Currently, setting up a shelter is the most important task. Snihurivka is still under constant shelling. Therefore, it is impossible to organize a safe educational process without a proper shelter.
The uniqueness of the lyceum is that there is an “underground” school beneath it, a shelter that can be transformed into a full-fledged educational space. However, this requires significant funds.
Photo: Maks Nemykin
At present, savED is helping with a shelter for the lyceum. In particular, in cooperation with the fund, popular TV presenter Zhenya Yanovich collected 1.5 million UAH ($41,000) for this shelter. To do this, Zhenya dedicated an episode of the show “20:23” to Snihurivka Lyceum No. 3 and its story. With these funds, one of the rooms of the shelter and a bathroom will be equipped.
After Yanovich’s broadcast, Oschadbank and Visa decided to join the initiative. They launched the campaign “Give Shelter to Children”: the bank transfers one hryvnia for the arrangement of Snihurivka Lyceum No. 3 from any transaction made with a Visa card from Oschadbank.
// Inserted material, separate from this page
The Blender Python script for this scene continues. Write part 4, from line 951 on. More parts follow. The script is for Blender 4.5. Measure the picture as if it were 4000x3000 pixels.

In addition to that, with the support of Plan International, savED has already begun to set up a digital learning center in the school’s shelter. This will be a modern space with gadgets, books, board games, and, most importantly, new educational opportunities for children to learn and communicate.
“In the conditions in which Snihurivka currently exists, creating a full-fledged educational space within the shelter is perhaps the only option to return children to offline learning. We call this ‘underground education.’ Thanks to our partners, we have already accomplished a lot, but there is still much work ahead. The shelter occupies the entire school premises, so we continue to seek partners to set up additional learning spaces there,” says Anna Novosad, co-founder of the charitable foundation savED and the former Minister of Education and Science of Ukraine (2019-2020).
The foundation notes that there is still a lot of work to be done regarding the shelter. However, progress has been made. As soon as the shelter is completed, children will finally be able to return to offline learning – if the overall security situation in the region allows it.